Au dessus du grand salon, une chambre : celle du général, disait-on ; mais, à la vérité, celle des meilleurs amis. Car le général s’était seulement réservé, de l’autre côté du couloir, un recoin où il avait mis son « bazar » de troupier, un bric-à-brac de l’ancien temps : pistolets, sabres, cartes, théories, etc., qu’il ne permettait à personne de toucher.

Dans la chambre « officielle », rien de remarquable ; sinon, au plafond toujours, un immense aigle de majolique, les ailes éployées, d’un beau mouvement. Et, sur la table, un petit masque de bronze — une jeune femme morte, aux paupières closes, au nez aminci — qui lui servait de presse-papier… sans qu’il se doutât, le pauvre amant, que l’amante adorée serait telle quelques mois plus tard ; aurait les traits aussi rigides, le front aussi glacé sous sa main !

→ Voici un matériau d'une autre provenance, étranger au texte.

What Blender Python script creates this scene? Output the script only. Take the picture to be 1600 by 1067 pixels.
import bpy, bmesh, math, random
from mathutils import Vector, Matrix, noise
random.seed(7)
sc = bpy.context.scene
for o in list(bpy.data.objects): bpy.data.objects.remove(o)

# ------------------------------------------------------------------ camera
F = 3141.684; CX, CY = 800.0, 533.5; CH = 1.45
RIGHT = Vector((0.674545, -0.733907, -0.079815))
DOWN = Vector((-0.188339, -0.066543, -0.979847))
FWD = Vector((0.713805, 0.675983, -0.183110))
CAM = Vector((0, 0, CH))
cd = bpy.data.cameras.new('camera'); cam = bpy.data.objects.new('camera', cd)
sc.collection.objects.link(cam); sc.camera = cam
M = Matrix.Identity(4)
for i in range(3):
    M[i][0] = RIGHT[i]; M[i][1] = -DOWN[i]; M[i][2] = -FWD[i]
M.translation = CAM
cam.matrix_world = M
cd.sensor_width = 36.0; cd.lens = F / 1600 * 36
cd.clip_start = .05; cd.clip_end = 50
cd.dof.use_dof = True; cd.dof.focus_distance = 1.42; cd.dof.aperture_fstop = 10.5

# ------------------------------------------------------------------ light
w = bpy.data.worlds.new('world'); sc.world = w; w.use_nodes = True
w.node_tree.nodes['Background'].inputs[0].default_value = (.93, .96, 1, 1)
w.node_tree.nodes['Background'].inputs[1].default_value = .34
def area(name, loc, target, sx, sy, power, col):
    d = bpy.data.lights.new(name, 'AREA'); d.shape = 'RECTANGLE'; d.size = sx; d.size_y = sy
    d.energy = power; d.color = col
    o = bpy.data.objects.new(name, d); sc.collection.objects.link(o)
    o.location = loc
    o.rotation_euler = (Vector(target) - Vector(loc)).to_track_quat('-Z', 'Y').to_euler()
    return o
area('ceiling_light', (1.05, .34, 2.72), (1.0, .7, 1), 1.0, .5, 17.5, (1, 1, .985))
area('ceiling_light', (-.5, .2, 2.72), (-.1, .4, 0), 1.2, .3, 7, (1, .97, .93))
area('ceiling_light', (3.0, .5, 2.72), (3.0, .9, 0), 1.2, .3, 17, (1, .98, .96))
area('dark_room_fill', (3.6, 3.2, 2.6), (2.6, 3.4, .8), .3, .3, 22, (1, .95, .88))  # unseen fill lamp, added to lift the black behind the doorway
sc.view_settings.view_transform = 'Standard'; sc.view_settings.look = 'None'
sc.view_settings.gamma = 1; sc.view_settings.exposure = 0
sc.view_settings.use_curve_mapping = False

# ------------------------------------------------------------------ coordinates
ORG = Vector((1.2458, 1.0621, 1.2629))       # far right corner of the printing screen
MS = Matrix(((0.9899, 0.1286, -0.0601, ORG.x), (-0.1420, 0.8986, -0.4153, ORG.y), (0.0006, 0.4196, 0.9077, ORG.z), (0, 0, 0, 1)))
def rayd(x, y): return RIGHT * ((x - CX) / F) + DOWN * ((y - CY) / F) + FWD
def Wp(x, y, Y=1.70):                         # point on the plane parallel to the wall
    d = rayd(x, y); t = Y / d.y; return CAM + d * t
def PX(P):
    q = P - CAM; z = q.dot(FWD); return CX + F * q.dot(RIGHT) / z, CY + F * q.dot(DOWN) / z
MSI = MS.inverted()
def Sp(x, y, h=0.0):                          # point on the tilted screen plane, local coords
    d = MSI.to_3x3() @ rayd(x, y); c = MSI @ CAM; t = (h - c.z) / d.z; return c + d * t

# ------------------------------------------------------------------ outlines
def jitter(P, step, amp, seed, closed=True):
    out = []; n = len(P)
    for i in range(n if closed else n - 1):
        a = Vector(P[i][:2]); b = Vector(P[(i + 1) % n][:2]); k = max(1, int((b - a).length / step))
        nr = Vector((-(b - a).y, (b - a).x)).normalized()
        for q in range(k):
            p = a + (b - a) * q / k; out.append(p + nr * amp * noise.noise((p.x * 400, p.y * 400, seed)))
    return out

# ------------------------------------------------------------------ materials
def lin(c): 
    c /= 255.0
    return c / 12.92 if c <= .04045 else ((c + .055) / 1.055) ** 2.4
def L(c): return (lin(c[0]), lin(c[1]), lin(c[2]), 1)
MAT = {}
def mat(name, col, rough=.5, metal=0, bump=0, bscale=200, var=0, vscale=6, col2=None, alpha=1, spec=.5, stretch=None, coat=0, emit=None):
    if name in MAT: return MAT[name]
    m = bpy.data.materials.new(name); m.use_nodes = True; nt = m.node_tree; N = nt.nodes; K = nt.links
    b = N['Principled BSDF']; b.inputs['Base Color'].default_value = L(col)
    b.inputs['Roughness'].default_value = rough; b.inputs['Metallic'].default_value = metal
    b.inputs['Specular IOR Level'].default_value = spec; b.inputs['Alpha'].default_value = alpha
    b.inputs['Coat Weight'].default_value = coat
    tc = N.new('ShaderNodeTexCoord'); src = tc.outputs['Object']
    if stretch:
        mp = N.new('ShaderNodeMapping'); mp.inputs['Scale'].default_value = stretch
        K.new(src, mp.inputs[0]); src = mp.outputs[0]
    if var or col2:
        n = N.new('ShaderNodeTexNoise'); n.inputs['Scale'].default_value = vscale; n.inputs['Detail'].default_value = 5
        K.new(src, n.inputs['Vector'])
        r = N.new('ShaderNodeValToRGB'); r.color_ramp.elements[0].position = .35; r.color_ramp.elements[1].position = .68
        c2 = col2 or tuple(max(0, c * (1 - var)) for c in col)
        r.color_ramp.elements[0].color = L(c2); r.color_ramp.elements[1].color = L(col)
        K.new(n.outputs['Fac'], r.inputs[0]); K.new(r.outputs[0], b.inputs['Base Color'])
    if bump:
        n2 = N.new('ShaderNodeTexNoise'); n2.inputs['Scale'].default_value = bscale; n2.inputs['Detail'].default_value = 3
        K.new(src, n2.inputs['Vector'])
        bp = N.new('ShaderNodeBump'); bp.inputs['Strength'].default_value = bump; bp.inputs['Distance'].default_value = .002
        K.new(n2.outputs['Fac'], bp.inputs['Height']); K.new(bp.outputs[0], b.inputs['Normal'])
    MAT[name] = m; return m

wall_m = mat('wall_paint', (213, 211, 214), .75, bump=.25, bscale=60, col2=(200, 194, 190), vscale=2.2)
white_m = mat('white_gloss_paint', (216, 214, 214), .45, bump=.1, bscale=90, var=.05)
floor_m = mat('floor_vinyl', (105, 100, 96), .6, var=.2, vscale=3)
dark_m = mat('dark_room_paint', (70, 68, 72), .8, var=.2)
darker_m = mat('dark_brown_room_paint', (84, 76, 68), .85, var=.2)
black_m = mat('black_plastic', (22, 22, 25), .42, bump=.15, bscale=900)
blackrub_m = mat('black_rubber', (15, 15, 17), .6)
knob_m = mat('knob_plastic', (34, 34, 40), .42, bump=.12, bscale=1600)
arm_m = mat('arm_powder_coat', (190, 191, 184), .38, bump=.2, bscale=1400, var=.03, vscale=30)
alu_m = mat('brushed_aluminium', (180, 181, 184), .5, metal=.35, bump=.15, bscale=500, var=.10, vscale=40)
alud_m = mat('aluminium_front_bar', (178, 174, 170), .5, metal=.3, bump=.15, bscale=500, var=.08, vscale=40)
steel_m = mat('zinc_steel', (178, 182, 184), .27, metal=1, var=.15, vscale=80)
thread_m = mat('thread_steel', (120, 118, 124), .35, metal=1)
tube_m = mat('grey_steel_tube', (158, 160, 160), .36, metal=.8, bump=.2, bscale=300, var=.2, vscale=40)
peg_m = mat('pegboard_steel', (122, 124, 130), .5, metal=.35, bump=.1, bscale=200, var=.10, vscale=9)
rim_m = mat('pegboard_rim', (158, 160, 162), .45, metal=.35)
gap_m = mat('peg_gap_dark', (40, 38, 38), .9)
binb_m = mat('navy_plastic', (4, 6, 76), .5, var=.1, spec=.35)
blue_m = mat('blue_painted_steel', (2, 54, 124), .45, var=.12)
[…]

La chambre d’après (tendue de cretonne Delft, à dessins indigos sur fond blanc et d’une gaîté toute particulière) était occupée par la maman, — la maman si âgée qu’on choyait, qu’on gâtait ; et qui est aujourd’hui la plus heureuse de tous… puisqu’elle ne sait rien !

Ensuite, vient une pièce tapissée de bleu où logeait mademoiselle Griffith, l’ange gardien, alors comme aujourd’hui, de la vieille mère ; l’amie fidèle de l’exilé ; celle qui pansait l’âme et soignait le mal de la douce pécheresse que cette fille impeccable appelait ma sœur.